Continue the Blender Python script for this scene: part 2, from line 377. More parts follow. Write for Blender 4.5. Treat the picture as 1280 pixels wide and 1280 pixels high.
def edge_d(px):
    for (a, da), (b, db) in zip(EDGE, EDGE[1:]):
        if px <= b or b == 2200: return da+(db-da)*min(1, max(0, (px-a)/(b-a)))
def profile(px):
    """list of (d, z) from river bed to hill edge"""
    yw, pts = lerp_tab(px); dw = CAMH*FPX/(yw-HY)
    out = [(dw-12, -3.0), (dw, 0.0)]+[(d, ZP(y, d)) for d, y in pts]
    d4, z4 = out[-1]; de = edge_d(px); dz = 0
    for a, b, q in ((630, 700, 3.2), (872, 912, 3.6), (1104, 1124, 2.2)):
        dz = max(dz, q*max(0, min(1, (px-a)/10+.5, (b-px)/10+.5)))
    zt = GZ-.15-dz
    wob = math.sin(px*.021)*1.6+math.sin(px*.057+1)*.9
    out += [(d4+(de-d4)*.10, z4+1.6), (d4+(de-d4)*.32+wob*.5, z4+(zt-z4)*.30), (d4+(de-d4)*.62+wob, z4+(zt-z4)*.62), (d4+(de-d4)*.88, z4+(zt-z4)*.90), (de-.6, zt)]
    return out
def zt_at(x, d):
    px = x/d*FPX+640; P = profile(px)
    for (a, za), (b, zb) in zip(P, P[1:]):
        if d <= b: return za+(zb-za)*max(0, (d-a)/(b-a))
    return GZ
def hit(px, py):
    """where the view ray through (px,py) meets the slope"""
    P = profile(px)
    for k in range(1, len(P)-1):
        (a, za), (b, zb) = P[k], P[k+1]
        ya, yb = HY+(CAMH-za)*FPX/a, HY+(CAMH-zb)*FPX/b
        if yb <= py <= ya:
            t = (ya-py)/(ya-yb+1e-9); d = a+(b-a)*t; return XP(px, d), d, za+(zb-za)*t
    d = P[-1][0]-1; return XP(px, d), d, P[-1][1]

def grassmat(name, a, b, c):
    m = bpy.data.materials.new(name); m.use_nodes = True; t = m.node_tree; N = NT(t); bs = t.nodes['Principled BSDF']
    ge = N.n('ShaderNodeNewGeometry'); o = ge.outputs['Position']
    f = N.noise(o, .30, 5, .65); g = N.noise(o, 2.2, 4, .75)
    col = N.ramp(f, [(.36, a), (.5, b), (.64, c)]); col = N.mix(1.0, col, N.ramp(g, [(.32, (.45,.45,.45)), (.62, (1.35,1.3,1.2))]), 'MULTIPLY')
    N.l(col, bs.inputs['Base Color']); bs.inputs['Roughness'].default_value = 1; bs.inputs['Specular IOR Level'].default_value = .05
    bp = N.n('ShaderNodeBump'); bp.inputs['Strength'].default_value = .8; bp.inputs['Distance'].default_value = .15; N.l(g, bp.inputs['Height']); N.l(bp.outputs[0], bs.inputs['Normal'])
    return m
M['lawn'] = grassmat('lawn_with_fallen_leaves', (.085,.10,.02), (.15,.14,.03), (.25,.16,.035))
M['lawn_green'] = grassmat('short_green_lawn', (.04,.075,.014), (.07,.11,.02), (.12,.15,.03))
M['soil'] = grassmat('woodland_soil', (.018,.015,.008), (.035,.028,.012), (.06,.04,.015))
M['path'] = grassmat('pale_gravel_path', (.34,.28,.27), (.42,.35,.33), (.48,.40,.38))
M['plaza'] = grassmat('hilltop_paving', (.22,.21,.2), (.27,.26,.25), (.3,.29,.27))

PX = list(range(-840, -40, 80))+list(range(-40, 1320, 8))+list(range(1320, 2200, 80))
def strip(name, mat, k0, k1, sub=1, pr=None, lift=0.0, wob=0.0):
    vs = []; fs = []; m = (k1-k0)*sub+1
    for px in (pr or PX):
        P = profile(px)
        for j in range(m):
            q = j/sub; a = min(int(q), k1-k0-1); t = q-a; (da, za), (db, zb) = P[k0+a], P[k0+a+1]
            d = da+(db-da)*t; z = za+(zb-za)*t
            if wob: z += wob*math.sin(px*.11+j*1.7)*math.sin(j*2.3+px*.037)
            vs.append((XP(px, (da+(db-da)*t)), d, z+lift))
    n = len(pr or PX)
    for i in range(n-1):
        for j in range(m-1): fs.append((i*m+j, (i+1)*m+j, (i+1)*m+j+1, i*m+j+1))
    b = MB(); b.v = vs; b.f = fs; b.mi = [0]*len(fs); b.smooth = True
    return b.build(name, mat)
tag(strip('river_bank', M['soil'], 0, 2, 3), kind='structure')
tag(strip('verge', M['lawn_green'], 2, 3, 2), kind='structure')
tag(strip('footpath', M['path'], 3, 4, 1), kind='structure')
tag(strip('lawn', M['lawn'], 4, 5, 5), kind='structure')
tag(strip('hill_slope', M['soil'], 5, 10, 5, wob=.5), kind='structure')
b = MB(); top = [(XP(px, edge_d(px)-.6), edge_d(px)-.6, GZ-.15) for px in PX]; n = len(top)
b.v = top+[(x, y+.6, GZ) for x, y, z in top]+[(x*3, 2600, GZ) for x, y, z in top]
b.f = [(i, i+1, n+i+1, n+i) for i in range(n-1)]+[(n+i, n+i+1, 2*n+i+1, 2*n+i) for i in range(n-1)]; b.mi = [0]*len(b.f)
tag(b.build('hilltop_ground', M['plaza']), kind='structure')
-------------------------
-- Given problem --
Retype the whole listing above exactly.

-- Reply to the exercise --
Continue the Blender Python script for this scene: part 2, from line 377. More parts follow. Write for Blender 4.5. Treat the picture as 1280 pixels wide and 1280 pixels high.
def edge_d(px):
    for (a, da), (b, db) in zip(EDGE, EDGE[1:]):
        if px <= b or b == 2200: return da+(db-da)*min(1, max(0, (px-a)/(b-a)))
def profile(px):
    """list of (d, z) from river bed to hill edge"""
    yw, pts = lerp_tab(px); dw = CAMH*FPX/(yw-HY)
    out = [(dw-12, -3.0), (dw, 0.0)]+[(d, ZP(y, d)) for d, y in pts]
    d4, z4 = out[-1]; de = edge_d(px); dz = 0
    for a, b, q in ((630, 700, 3.2), (872, 912, 3.6), (1104, 1124, 2.2)):
        dz = max(dz, q*max(0, min(1, (px-a)/10+.5, (b-px)/10+.5)))
    zt = GZ-.15-dz
    wob = math.sin(px*.021)*1.6+math.sin(px*.057+1)*.9
    out += [(d4+(de-d4)*.10, z4+1.6), (d4+(de-d4)*.32+wob*.5, z4+(zt-z4)*.30), (d4+(de-d4)*.62+wob, z4+(zt-z4)*.62), (d4+(de-d4)*.88, z4+(zt-z4)*.90), (de-.6, zt)]
    return out
def zt_at(x, d):
    px = x/d*FPX+640; P = profile(px)
    for (a, za), (b, zb) in zip(P, P[1:]):
        if d <= b: return za+(zb-za)*max(0, (d-a)/(b-a))
    return GZ
def hit(px, py):
    """where the view ray through (px,py) meets the slope"""
    P = profile(px)
    for k in range(1, len(P)-1):
        (a, za), (b, zb) = P[k], P[k+1]
        ya, yb = HY+(CAMH-za)*FPX/a, HY+(CAMH-zb)*FPX/b
        if yb <= py <= ya:
            t = (ya-py)/(ya-yb+1e-9); d = a+(b-a)*t; return XP(px, d), d, za+(zb-za)*t
    d = P[-1][0]-1; return XP(px, d), d, P[-1][1]

def grassmat(name, a, b, c):
    m = bpy.data.materials.new(name); m.use_nodes = True; t = m.node_tree; N = NT(t); bs = t.nodes['Principled BSDF']
    ge = N.n('ShaderNodeNewGeometry'); o = ge.outputs['Position']
    f = N.noise(o, .30, 5, .65); g = N.noise(o, 2.2, 4, .75)
    col = N.ramp(f, [(.36, a), (.5, b), (.64, c)]); col = N.mix(1.0, col, N.ramp(g, [(.32, (.45,.45,.45)), (.62, (1.35,1.3,1.2))]), 'MULTIPLY')
    N.l(col, bs.inputs['Base Color']); bs.inputs['Roughness'].default_value = 1; bs.inputs['Specular IOR Level'].default_value = .05
    bp = N.n('ShaderNodeBump'); bp.inputs['Strength'].default_value = .8; bp.inputs['Distance'].default_value = .15; N.l(g, bp.inputs['Height']); N.l(bp.outputs[0], bs.inputs['Normal'])
    return m
M['lawn'] = grassmat('lawn_with_fallen_leaves', (.085,.10,.02), (.15,.14,.03), (.25,.16,.035))
M['lawn_green'] = grassmat('short_green_lawn', (.04,.075,.014), (.07,.11,.02), (.12,.15,.03))
M['soil'] = grassmat('woodland_soil', (.018,.015,.008), (.035,.028,.012), (.06,.04,.015))
M['path'] = grassmat('pale_gravel_path', (.34,.28,.27), (.42,.35,.33), (.48,.40,.38))
M['plaza'] = grassmat('hilltop_paving', (.22,.21,.2), (.27,.26,.25), (.3,.29,.27))

PX = list(range(-840, -40, 80))+list(range(-40, 1320, 8))+list(range(1320, 2200, 80))
def strip(name, mat, k0, k1, sub=1, pr=None, lift=0.0, wob=0.0):
    vs = []; fs = []; m = (k1-k0)*sub+1
    for px in (pr or PX):
        P = profile(px)
        for j in range(m):
            q = j/sub; a = min(int(q), k1-k0-1); t = q-a; (da, za), (db, zb) = P[k0+a], P[k0+a+1]
            d = da+(db-da)*t; z = za+(zb-za)*t
            if wob: z += wob*math.sin(px*.11+j*1.7)*math.sin(j*2.3+px*.037)
            vs.append((XP(px, (da+(db-da)*t)), d, z+lift))
    n = len(pr or PX)
    for i in range(n-1):
        for j in range(m-1): fs.append((i*m+j, (i+1)*m+j, (i+1)*m+j+1, i*m+j+1))
    b = MB(); b.v = vs; b.f = fs; b.mi = [0]*len(fs); b.smooth = True
    return b.build(name, mat)
tag(strip('river_bank', M['soil'], 0, 2, 3), kind='structure')
tag(strip('verge', M['lawn_green'], 2, 3, 2), kind='structure')
tag(strip('footpath', M['path'], 3, 4, 1), kind='structure')
tag(strip('lawn', M['lawn'], 4, 5, 5), kind='structure')
tag(strip('hill_slope', M['soil'], 5, 10, 5, wob=.5), kind='structure')
b = MB(); top = [(XP(px, edge_d(px)-.6), edge_d(px)-.6, GZ-.15) for px in PX]; n = len(top)
b.v = top+[(x, y+.6, GZ) for x, y, z in top]+[(x*3, 2600, GZ) for x, y, z in top]
b.f = [(i, i+1, n+i+1, n+i) for i in range(n-1)]+[(n+i, n+i+1, 2*n+i+1, 2*n+i) for i in range(n-1)]; b.mi = [0]*len(b.f)
tag(b.build('hilltop_ground', M['plaza']), kind='structure')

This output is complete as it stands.